Funkcjonariusze CBA z Łodzi zatrzymali trzech biznesmenów Bogdana W., Wojciecha K. i Krzysztofa K. uwikłanych w korupcyjny proceder. Do zatrzymań doszło w Łodzi i Konstantynowie Łódzkim.
Polityk został dziś w Sejmie zapytany o te doniesienia. Wszystkiemu zaprzeczył.
Jak się okazuje, w sprawie pojawił się wątek obyczajowy. Polityk miał przyjmować łapówki w postaci usług seksualnych.
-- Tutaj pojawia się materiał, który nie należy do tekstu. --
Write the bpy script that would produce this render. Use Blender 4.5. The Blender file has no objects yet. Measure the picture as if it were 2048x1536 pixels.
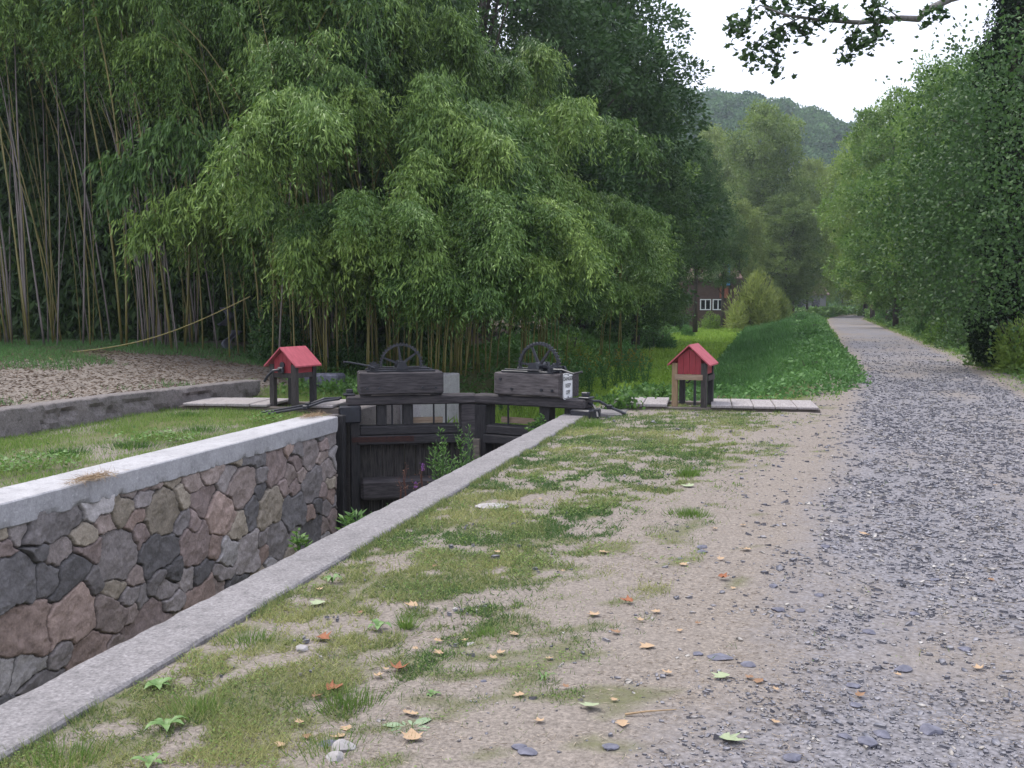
import bpy, math, random
import numpy as np
from mathutils import Vector, Matrix, Euler
R = math.radians
random.seed(7); rng = np.random.default_rng(7)
scene = bpy.context.scene
col = scene.collection

# ------------------------------------------------------------------ camera
F = 2100.0; EYE = 1.65; YAW = R(14.277); PITCH = R(4.465)
cam_d = bpy.data.cameras.new('camera'); cam = bpy.data.objects.new('camera', cam_d); col.objects.link(cam)
cam_d.sensor_width = 36; cam_d.lens = F / 2048 * 36; cam_d.clip_start = 0.1; cam_d.clip_end = 5000
cam.location = (0, 0, EYE); cam.rotation_euler = (R(90) - PITCH, 0, YAW)
scene.camera = cam
CT, ST, CP, SP = math.cos(YAW), math.sin(YAW), math.cos(PITCH), math.sin(PITCH)
def gp(px, py, z=0.0):
    u = (px - 1024) / F; v = -(py - 768) / F
    d = CP + v * SP; w = -SP + v * CP; t = (z - EYE) / w
    xc = u * t; zc = d * t
    return Vector((xc * CT - zc * ST, xc * ST + zc * CT, z))
def dp(px, py, D):
    u = (px - 1024) / F; v = -(py - 768) / F
    d = CP + v * SP; w = -SP + v * CP; t = D / d; xc = u * t
    return Vector((xc * CT - D * ST, xc * ST + D * CT, EYE + w * t))

# ------------------------------------------------------------------ noise
def vnoise(x, y, seed=0):
    x = np.asarray(x, float); y = np.asarray(y, float)
    xi = np.floor(x).astype(np.int64); yi = np.floor(y).astype(np.int64)
    xf = x - xi; yf = y - yi
    def h(a, b):
        n = (a * 374761393 + b * 668265263 + seed * 1274126177) & 0x7fffffff
        n = ((n ^ (n >> 13)) * 1274126177) & 0x7fffffff
        return ((n ^ (n >> 16)) & 0xffff) / 65535.0
    u = xf * xf * (3 - 2 * xf); v = yf * yf * (3 - 2 * yf)
    return (h(xi, yi) * (1 - u) + h(xi + 1, yi) * u) * (1 - v) + (h(xi, yi + 1) * (1 - u) + h(xi + 1, yi + 1) * u) * v
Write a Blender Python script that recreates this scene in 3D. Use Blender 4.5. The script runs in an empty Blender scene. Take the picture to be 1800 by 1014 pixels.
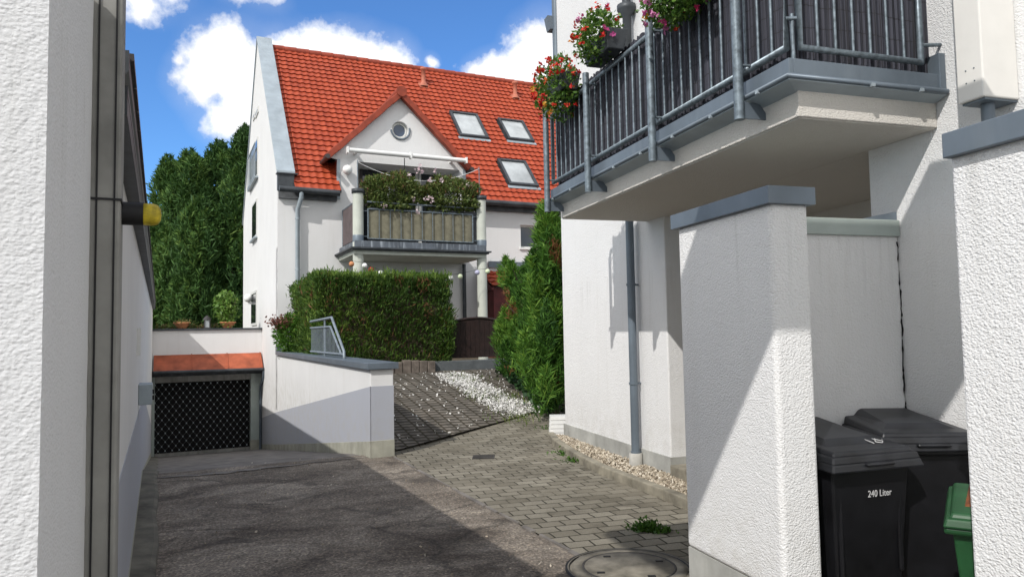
import bpy, bmesh, math, random
import numpy as np
from mathutils import Vector, Matrix
random.seed(7); RNG = np.random.default_rng(7)
scene = bpy.context.scene
COL = scene.collection
R_ = math.radians
# ------------------------------------------------------------------ camera (solved from the photograph's vanishing lines)
F_PX, PITCH, ROLL = 1272.0, 0.05961, -0.01755
EYE = np.array([0.0, 0.0, 1.6])
cp, sp = math.cos(PITCH), math.sin(PITCH)
r0 = np.array([1, 0, 0.]); f0 = np.array([0, cp, sp]); u0 = np.array([0, -sp, cp])
cr, sr = math.cos(ROLL), math.sin(ROLL)
CR = cr*r0 + sr*u0; CU = -sr*r0 + cr*u0; CF = f0
def ray(px, py):
    return CF + CR*((px-900)/F_PX) - CU*((py-507)/F_PX)
class Frame:
    """a plan direction the buildings are squared to: a runs to the right, b runs away, z is up"""
    def __init__(s, yaw):
        s.rot = -yaw
        s.a = np.array([math.cos(yaw), -math.sin(yaw), 0]); s.b = np.array([math.sin(yaw), math.cos(yaw), 0])
    def loc(s, w): return np.array([np.dot(w, s.a), np.dot(w, s.b), w[2]])
    def world(s, p): return s.a*p[0] + s.b*p[1] + np.array([0, 0, p[2]])
    def _hit(s, px, py, k, val):
        d = s.loc(ray(px, py)); e = s.loc(EYE); t = (val-e[k])/d[k]; return e + d*t
    def onA(s, px, py, a): return s._hit(px, py, 0, a)
    def onB(s, px, py, b): return s._hit(px, py, 1, b)
    def onZ(s, px, py, z): return s._hit(px, py, 2, z)
    def plane(s, px, py, p0, n):
        d = s.loc(ray(px, py)); e = s.loc(EYE); t = np.dot(np.array(p0)-e, n)/np.dot(d, n); return e + d*t
H = Frame(R_(-25.32)); RB = Frame(R_(-17.13)); W = Frame(0.0)
LW = Frame(R_(-26.0))
# ------------------------------------------------------------------ mesh building
class MB:
    def __init__(s): s.v = []; s.f = []; s.m = []; s.sm = []; s.tint = []
    def add(s, vs, fs, m=0, sm=False, tint=0.5):
        o = len(s.v); s.v += [tuple(map(float, x)) for x in vs]
        for f in fs: s.f.append([i+o for i in f]); s.m.append(m); s.sm.append(sm); s.tint.append(tint)
        return s
    def box(s, a0, a1, b0, b1, z0, z1, m=0):
        vs = [(a, b, z) for z in (z0, z1) for b in (b0, b1) for a in (a0, a1)]
        return s.add(vs, [(0,2,3,1),(4,5,7,6),(0,1,5,4),(2,6,7,3),(0,4,6,2),(1,3,7,5)], m)
    def obox(s, c, ax, ay, az, m=0):
        c, ax, ay, az = map(np.array, (c, ax, ay, az))
        vs = [c+i*ax+j*ay+k*az for k in (-.5,.5) for j in (-.5,.5) for i in (-.5,.5)]
        return s.add(vs, [(0,2,3,1),(4,5,7,6),(0,1,5,4),(2,6,7,3),(0,4,6,2),(1,3,7,5)], m)
    def prism(s, poly, ext, m=0):
        poly = [np.array(p, float) for p in poly]; e = np.array(ext, float); n = len(poly)
        vs = poly + [p+e for p in poly]
        fs = [tuple(range(n))[::-1], tuple(range(n, 2*n))] + [(i, (i+1) % n, (i+1) % n+n, i+n) for i in range(n)]
        return s.add(vs, fs, m)
    def tube(s, pts, r, n=10, m=0, cap=True):
        pts = [np.array(p, float) for p in pts]; rings = []; o = len(s.v); prev = None
        rr = r if isinstance(r, (list, tuple)) else [r]*len(pts)
        for i, p in enumerate(pts):
            t = pts[min(i+1, len(pts)-1)] - pts[max(i-1, 0)]; t = t/np.linalg.norm(t)
            if prev is None:
                k = np.array([0, 0, 1.]) if abs(t[2]) < .9 else np.array([1., 0, 0]); x = np.cross(t, k)
            else: x = prev - t*np.dot(prev, t)
            x = x/np.linalg.norm(x); prev = x; y = np.cross(t, x)
            rings.append([p + rr[i]*(x*math.cos(2*math.pi*j/n)+y*math.sin(2*math.pi*j/n)) for j in range(n)])
        vs = [q for rg in rings for q in rg]
        fs = [(i*n+j, i*n+(j+1) % n, (i+1)*n+(j+1) % n, (i+1)*n+j) for i in range(len(pts)-1) for j in range(n)]
        s.add(vs, fs, m, True)
        if cap:
            s.add(rings[0], [tuple(range(n))[::-1]], m); s.add(rings[-1], [tuple(range(n))], m)
        return s
    def lathe(s, c, prof, n=20, axis='z', m=0):
        c = np.array(c, float); vs = []
        for r, h in prof:
            for j in range(n):
                x, y = r*math.cos(2*math.pi*j/n), r*math.sin(2*math.pi*j/n)
                vs.append(c + (np.array([x, y, h]) if axis == 'z' else np.array([x, h, y]) if axis == 'b' else np.array([h, x, y])))
        fs = [(i*n+j, i*n+(j+1) % n, (i+1)*n+(j+1) % n, (i+1)*n+j) for i in range(len(prof)-1) for j in range(n)]
        return s.add(vs, fs, m, True)
    def ball(s, c, r, n=12, k=8, m=0, sq=1.0):
        return s.lathe(c, [(max(1e-4, r*math.sin(math.pi*i/k)), -r*sq*math.cos(math.pi*i/k)) for i in range(k+1)], n, 'z', m)
    def bounds(s):
        v = np.array(s.v); return v.min(0), v.max(0)
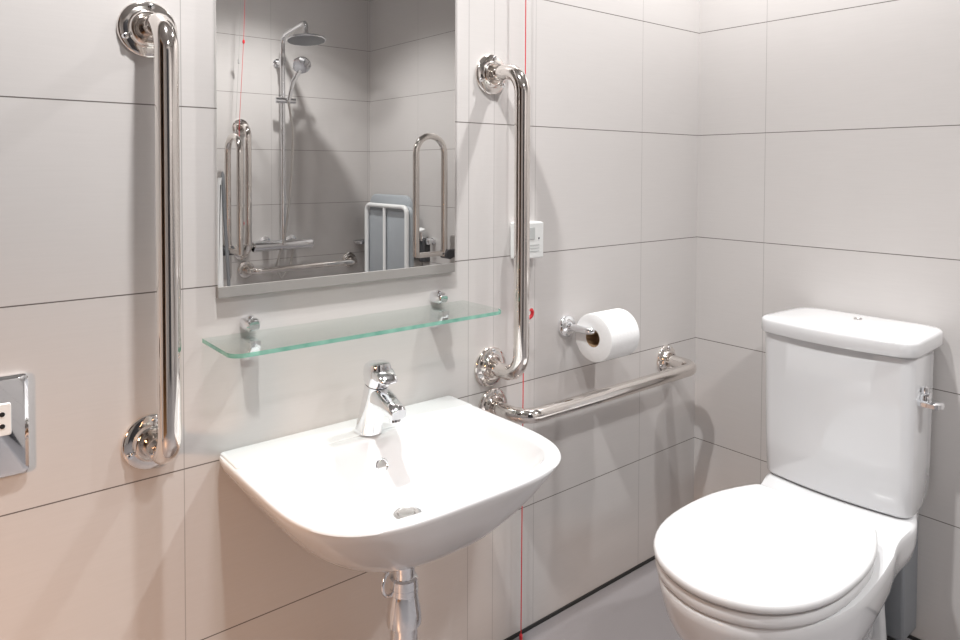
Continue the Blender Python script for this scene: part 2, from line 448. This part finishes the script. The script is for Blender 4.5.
obj('hose_loop', MB().tube([(PX - .020 + .020 * math.cos(a), PY + .01 + .006 * math.cos(a), .392 + .022 * math.sin(a)) for a in [PI * (0.35 + 1.3 * k / 20) for k in range(21)]], .0035, 12), 'chrome', tr)

# ------------------------------------------------------------------ grab rails on the back wall
grab_rail('polished steel vertical grab rail left of the mirror', (-1.513, 0, .660), (-1.513, 0, 1.318), (0, -1, 0))
grab_rail('polished steel vertical grab rail right of the mirror', (-.801, 0, .655), (-.801, 0, 1.309), (0, -1, 0))
grab_rail('polished steel horizontal grab rail under the toilet roll', (-.793, 0, .563), (-.147, 0, .560), (0, -1, 0), R=0.042)

# ------------------------------------------------------------------ shaver socket
sx0, sx1, sz0, sz1 = -1.768, -1.681, .658, .803
ss = thing('shaver_socket', 'chrome shaver socket plate with white insert on the wall left of the grab rails', 'socket', ((sx0 + sx1) / 2, 0, sz0))
scx, scz = (sx0 + sx1) / 2, (sz0 + sz1) / 2
obj('faceplate', MB().loft([[(scx + px, y, scz + pz) for px, pz in rrect(w, h, .007)] for y, w, h in ((0, .088, .144), (-.007, .088, .144), (-.0100, .079, .135))]), 'chrome', ss, smooth=30)
ins = obj('socket_insert', MB().loft([[(scx + px, y, .742 + pz) for px, pz in rrect(w, h, .003)] for y, w, h in ((-.0095, .046, .046), (-.012, .046, .046), (-.013, .044, .044))]), 'plastic', ss, smooth=30)
for qx in (-.013, .012):
    for qz in (.008, -.009):
        obj('socket_hole', MB().lathe([(0, .0034), (.0009, .0034)], (scx + qx, -.0128, .742 + qz), (0, -1, 0), 16), 'black', ins)

# ------------------------------------------------------------------ alarm reset unit
au = thing('alarm_unit', 'small square white alarm reset unit on the wall behind the right vertical grab rail', 'wall switch', (-.698, 0, .893))
obj('housing', MB().box((-.742, -.030, .893), (-.665, 0, .978)), 'plastic', au, bevel=.004)
obj('front_plate', MB().box((-.740, -.034, .895), (-.667, -.0295, .976)), 'plastic', au, bevel=.002)
obj('button', MB().box((-.731, -.0355, .938), (-.695, -.0335, .966)), 'print', au, bevel=.0008)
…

„Poseł Niesiołowski miał załatwiać biznesmenom wielomilionowe kontrakty, a ci mieli się odpłacać politykowi organizowaniem mu i opłacaniem usług seksualnych. Do tych usług miało dojść około 30 razy. Wielokrotnie dzwoniliśmy do posła Stefana Niesiołowskiego, ale nie odbierał”
– pisze dziś „SE”.
Wirtualna Polska ustaliła, że Prokuratura Krajowa ma złożyć do Marszałka Sejmu wniosek o uchylenie immunitetu Niesiołowskiemu.
Według informacji przekazanych przez śledczych z usług seksualnych Niesiołowski korzystać miał 29 razy, w mieszkaniu w Łodzi należącym do biznesmenów.
„Do spotkań z kobietami dochodziło od stycznia 2013 roku do końca 2015 r.”
– powiedział dla wp.pl jeden z śledczych.
Okazuje się, że biznesmeni mieli nazywać Niesiołowskiego „jurnym Stefanem”.
„Mówią, że zarwał łóżko i że teraz powinien korzystać z kanapy”- podał informator WP”.
„Gazeta Polska” jako pierwsza informowała o śledztwie (wprawdzie o innym wątku) w prokuraturze w Łodzi.
"Przez lata należał do grona najbardziej wpływowych polityków Platformy Obywatelskiej. Zasiadał m.in. w fotelu wicemarszałka Sejmu, kierował też pracami sejmowej komisji obrony narodowej. We wrześniu 2016 roku niespodziewanie odszedł z PO. Dziś 74-letni poseł Stefan Niesiołowski może mieć poważne problemy. Łódzki Wydział Zamiejscowy Departamentu do spraw Przestępczości Zorganizowanej Prokuratury Krajowej rozważa skierowanie do Sejmu wniosku o uchylenie mu immunitetu"
– pisał w październiku 2018 roku w „Gazecie Polskiej” Piotr Nisztor.